Senior Project – Days 16 – 17

Wednesday 4, Day 16; from 8 in the morning to 1 the next morning, I slavishly cobbled the rest of my project together.

In the morning, I did more drums for “Dyschronometria” and started doing vocals. Audacity as usual was a crashy, finicky bother, but I managed. Between a faulty high-end pair of headphones, a working low-end pair of earphones, and a large PVC speakerbot my father and I build a while ago, I really need to reinvest next time around in some expensive equipment. I had to pull 4 songs together, and only had three: After a 2:00 dentist appointment, I kept working on the other three while trying to come up with a fourth. After dinner, I just started sampling my voice and created a pretty sick a capella beat. I pulled up some starter lines from a .txt file sitting on my desktop, and I tore up the mic. Hours spent working (not counting the dentist appointment from 2-3): 16 hours. That’s just inhuman.

Thursday 5, Day 17 and presentation day; before getting started on the trifold, I still had to mix the vocals, drums, and other instruments together in the two big songs, and master everything. That was new for me, learning how to add just the right amount of EQ and Compression and Reverb, panning everything so each instrument has its own place in space, and adjusting gain and timing of each. What a pain. Then I got to work on a trifold board. Woke up at 6, so with only 5 hours of sleep and not really eating breakfast or lunch, I’m running on fumes here.
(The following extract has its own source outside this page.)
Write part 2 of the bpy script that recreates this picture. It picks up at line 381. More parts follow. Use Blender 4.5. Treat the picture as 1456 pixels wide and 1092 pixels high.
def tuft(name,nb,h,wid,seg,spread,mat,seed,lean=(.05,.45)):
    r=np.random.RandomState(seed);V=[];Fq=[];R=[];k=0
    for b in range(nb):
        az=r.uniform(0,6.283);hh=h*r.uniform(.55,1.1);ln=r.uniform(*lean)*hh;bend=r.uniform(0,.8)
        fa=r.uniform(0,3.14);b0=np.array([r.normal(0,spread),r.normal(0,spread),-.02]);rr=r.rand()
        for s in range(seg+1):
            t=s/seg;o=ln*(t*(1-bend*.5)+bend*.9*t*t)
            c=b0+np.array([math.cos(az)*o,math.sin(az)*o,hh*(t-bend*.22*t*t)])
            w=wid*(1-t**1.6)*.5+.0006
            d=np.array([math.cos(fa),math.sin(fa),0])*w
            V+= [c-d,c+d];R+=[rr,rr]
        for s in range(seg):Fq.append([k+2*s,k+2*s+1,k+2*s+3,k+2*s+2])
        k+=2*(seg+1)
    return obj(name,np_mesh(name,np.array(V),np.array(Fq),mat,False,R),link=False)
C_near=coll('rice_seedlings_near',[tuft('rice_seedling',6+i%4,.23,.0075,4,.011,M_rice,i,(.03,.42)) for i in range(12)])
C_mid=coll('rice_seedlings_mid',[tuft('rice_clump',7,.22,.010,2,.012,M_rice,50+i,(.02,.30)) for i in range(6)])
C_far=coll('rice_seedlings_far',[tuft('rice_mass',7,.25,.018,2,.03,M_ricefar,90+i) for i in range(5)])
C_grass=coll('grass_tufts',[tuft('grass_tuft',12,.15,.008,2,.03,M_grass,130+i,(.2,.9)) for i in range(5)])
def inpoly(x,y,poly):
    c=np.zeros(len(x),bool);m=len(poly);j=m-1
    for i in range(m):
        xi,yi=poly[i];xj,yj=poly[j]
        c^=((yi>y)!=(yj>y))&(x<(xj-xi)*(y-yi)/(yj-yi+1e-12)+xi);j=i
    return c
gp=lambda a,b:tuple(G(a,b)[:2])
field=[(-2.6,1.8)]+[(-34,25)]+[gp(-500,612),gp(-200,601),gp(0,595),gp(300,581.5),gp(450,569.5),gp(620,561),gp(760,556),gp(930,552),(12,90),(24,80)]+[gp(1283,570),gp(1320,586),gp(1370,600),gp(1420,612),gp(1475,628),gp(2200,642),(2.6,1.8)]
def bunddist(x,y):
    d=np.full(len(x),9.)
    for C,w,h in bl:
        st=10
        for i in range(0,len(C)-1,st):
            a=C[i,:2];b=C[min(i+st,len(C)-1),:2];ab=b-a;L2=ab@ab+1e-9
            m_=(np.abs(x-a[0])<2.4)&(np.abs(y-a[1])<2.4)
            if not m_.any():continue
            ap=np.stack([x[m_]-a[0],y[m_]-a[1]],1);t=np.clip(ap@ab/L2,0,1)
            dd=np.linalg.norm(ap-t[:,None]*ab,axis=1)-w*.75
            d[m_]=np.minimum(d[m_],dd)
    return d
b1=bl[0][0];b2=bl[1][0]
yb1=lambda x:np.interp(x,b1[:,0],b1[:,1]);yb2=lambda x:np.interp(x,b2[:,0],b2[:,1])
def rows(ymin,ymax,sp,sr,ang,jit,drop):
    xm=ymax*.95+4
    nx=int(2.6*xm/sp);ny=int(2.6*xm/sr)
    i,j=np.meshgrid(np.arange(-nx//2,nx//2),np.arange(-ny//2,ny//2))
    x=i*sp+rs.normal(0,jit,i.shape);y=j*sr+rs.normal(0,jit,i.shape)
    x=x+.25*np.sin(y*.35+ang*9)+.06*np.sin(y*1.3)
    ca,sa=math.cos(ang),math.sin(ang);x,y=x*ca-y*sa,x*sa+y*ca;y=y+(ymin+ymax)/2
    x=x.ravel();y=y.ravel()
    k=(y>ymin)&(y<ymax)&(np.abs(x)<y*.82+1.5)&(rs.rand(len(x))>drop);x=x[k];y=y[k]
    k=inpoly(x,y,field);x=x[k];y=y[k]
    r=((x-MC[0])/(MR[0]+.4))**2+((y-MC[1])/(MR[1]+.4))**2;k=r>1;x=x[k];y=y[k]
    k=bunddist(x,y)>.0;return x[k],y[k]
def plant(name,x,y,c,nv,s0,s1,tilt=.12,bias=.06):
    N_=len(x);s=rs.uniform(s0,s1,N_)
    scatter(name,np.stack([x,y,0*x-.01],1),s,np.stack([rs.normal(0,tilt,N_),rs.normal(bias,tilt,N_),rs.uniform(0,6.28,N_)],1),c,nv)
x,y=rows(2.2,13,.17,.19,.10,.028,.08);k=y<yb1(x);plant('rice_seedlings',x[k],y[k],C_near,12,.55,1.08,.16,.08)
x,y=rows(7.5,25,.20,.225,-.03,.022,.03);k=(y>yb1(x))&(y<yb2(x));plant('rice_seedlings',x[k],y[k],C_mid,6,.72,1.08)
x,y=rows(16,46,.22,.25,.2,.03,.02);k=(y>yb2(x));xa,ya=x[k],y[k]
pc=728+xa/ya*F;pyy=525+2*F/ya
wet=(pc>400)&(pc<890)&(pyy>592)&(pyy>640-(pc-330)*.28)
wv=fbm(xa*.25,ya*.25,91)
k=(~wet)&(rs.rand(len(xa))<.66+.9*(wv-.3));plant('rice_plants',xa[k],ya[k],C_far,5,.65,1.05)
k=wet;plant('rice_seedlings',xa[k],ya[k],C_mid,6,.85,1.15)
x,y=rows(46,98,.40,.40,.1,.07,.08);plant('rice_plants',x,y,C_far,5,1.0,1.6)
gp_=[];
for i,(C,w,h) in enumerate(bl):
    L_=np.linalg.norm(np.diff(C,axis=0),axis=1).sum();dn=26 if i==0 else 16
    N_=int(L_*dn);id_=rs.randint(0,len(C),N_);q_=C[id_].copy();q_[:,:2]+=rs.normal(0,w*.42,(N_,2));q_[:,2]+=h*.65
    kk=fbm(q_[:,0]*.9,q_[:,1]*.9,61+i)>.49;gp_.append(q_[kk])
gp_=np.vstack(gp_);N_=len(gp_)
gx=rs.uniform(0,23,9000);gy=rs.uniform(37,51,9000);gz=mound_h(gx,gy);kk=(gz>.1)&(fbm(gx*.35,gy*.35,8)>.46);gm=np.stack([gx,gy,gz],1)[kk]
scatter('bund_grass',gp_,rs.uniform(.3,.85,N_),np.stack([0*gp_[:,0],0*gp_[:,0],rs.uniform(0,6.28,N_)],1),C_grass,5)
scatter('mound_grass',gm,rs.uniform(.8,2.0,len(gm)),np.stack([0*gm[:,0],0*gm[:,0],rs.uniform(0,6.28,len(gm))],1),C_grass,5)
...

So what’s the big meaning to all this? There are a lot of things I’ve learned, in no particular order:

  1. Recording a full album, with songs already written and practiced, with a band, with a professional engineer and everything, can take about a month.
  2. Recording anything resembling an album, with songs not yet written or practiced, soloing both the music and the mixing and the album art and everything, and potentially music videos, definitely does not take two and a half weeks. This project wasn’t merely ambitious, it was foolhardy.
  3. Expect to have 100 takes of every riff so that you can pick the one that sucks the least.
  4. Expect to save often, because even on a good rig, things still crash.
  5. PulseAudio, ALSA, and JACK do not play nicely.
  6. Linux does not play nicely. Not giving that up, because I know it works and I’m re-familiarized now with it’s quirks, but it comes at a price.
  7. Be careful when editing php files in your website, you can kill the whole thing if you mess up.
  8. I never have a problem filling time. There isn’t really enough to have any time left over.
  9. Cut the mid-range to make it sound clearer.
  10. Duplicate, pan, and add Reverb to give tracks weight in sound-space.
  11. Eat food and drink beverages and get sleep.
  12. You can have all the instruments in the world but you can only play them one at a time.
  13. Collaborations are fun, but only if you can actually get together to collaborate.
  14. Always be prepared for plan B, C, and Q.
  15. Instruments sound different together than they do alone. Always listen to everything together every so often.
  16. Even if I’m stressed, it’s something I love doing so it’s still a joy. Learn to isolate the stress from the work so that you don’t compromise anything.
  17. Compromise on the impossible, the sooner the better.
  18. Mad respect for sound engineers.

The final step in this journey is really to finish the other songs over the summer and re-record/re-mix/re-issue a full album by August. That’s much more time I think I can squeeze more usefulness out of.